Overnight the Reserve Bank of Australia released the minutes from their 2nd February meeting. The Australian Dollar gained some strength as the RBA stated that the pace of economic growth should pick up gradually over the next few years without posing too many issues on inflation. There was nothing in the minutes to suggest that the easing bias has shifted so perhaps the move can be attributed to traders squaring up their books ahead of Thursday’s employment data.
 
Over in New Zealand, Retail sales rose by only 1.2% in Q4 of 2015 missing expectations of a 1.4% increase and also lower than the downwardly revised 1.5% in the third quarter. Inflation expectations have also fallen to 1.6% in Q1 (a 22 year low) which could put more pressure on the Reserve Bank of New Zealand to cut rates. Admittedly there doesn't seem to be much appetite from the RBNZ to move in the near term but if the data continues to disappoint the market will increase the pressure for policy makers to act.
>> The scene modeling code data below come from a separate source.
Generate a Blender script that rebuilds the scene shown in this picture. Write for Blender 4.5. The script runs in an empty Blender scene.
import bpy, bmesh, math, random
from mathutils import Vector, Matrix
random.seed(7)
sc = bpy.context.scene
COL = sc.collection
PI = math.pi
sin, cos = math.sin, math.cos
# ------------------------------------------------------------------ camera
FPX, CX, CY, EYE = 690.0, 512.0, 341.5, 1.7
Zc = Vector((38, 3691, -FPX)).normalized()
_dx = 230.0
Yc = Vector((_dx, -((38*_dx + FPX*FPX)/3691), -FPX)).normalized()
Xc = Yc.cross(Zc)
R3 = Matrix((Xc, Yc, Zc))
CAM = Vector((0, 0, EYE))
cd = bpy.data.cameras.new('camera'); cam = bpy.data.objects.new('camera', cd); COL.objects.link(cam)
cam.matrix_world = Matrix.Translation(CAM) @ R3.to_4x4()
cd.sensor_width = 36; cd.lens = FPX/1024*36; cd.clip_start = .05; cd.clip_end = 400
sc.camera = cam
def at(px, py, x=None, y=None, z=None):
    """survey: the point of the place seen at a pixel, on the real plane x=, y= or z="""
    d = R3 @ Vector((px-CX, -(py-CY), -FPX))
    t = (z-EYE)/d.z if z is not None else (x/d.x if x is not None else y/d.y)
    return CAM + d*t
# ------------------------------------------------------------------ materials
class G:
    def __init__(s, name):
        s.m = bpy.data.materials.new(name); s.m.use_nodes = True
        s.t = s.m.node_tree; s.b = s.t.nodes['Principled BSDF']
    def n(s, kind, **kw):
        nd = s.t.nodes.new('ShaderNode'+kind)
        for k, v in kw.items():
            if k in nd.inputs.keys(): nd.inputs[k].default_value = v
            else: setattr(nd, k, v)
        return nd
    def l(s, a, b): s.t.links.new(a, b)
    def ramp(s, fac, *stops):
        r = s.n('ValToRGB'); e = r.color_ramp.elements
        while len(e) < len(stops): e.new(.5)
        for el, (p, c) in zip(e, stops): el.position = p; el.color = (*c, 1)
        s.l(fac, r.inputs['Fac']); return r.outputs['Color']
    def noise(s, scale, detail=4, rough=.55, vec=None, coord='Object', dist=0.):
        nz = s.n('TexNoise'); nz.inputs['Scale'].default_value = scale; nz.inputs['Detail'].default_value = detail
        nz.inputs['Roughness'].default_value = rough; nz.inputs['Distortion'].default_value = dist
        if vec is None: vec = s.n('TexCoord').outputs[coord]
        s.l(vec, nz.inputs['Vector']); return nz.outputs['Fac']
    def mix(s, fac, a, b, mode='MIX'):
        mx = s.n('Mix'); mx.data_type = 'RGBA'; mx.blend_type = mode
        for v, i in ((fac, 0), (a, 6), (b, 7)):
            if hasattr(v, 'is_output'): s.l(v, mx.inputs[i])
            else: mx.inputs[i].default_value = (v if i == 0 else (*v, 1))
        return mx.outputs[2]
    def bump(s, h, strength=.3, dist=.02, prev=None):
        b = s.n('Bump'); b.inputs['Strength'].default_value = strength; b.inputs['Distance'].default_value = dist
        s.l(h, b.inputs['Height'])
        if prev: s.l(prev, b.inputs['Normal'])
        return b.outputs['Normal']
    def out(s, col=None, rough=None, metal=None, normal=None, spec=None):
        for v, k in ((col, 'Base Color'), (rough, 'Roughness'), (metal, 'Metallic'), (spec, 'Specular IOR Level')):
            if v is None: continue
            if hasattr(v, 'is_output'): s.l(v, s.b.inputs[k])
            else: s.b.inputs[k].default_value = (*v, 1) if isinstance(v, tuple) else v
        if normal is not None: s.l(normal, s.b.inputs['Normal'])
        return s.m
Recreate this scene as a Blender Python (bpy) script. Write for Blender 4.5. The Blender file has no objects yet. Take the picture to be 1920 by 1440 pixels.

The Kiwi is under pressure and set to fall further in the short term.
 
Earlier today it was reported that UK inflation rose in line with estimates to hit its highest level in almost a year. Core inflation however slowed more than expected. Weak inflation is the main reason why the Bank of England has been able to leave interest rates at emergency levels for so long and there is nothing in the latest figures to suggest that this will change in the near future.